Namibia Travel Guide

Namibia is a country of vast and astonishing landscapes. Home to the world's oldest desert and one of the least densely populated countries on earth, there is plenty more than just rock and sand in South West Africa.

The Namib desert plays host to some truly incredible sights. The breath-taking ochre dunes of Sossusvlei are some of the highest in the world, the treacherous Skeleton coast lies to the north, populated with thousands of rusting shipwrecks, and perhaps most dramatic of all, Damaraland is home to the Spitzkoppe rock formations, bizarre petrified forests, and oasis-like valleys.

Cities such as Swakopmund and Luderitz stand as time warps, pretty relics of German colonial rule. Windhoek, the capital, is a modern oasis in the desert, offering shelter from the harsh African plains and a great start or end point to an African desert adventure.

Just north of the border with South Africa, the Fish River Canyon may well be one of Africa's greatest natural phenomena, as it's 100 miles (160km) long, up to 17 miles (27km) wide, and 1800 feet (550m) deep. Etosha National Park in the north is among the world's great theaters for wildlife viewing. Waterholes around the iconic Etosha Pan are oases for the vast herds and big predators that roam the salt flats.

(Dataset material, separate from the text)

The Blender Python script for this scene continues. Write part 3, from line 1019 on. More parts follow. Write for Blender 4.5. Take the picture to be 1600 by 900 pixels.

Caprivi panhandle, a long narrow strip of land in the north east of the country, connects Namibia with Victoria Falls and the Chobe National Park in Botswana, and is a haven for wildlife in its own right.

Early Portuguese sailors sought to avoid what they called 'the sands of hell'. Today, visitors have discovered the vast potential of Namibia, a country rich in natural resources, with desert landscapes, sunshine, wildlife, and a stark barren beauty.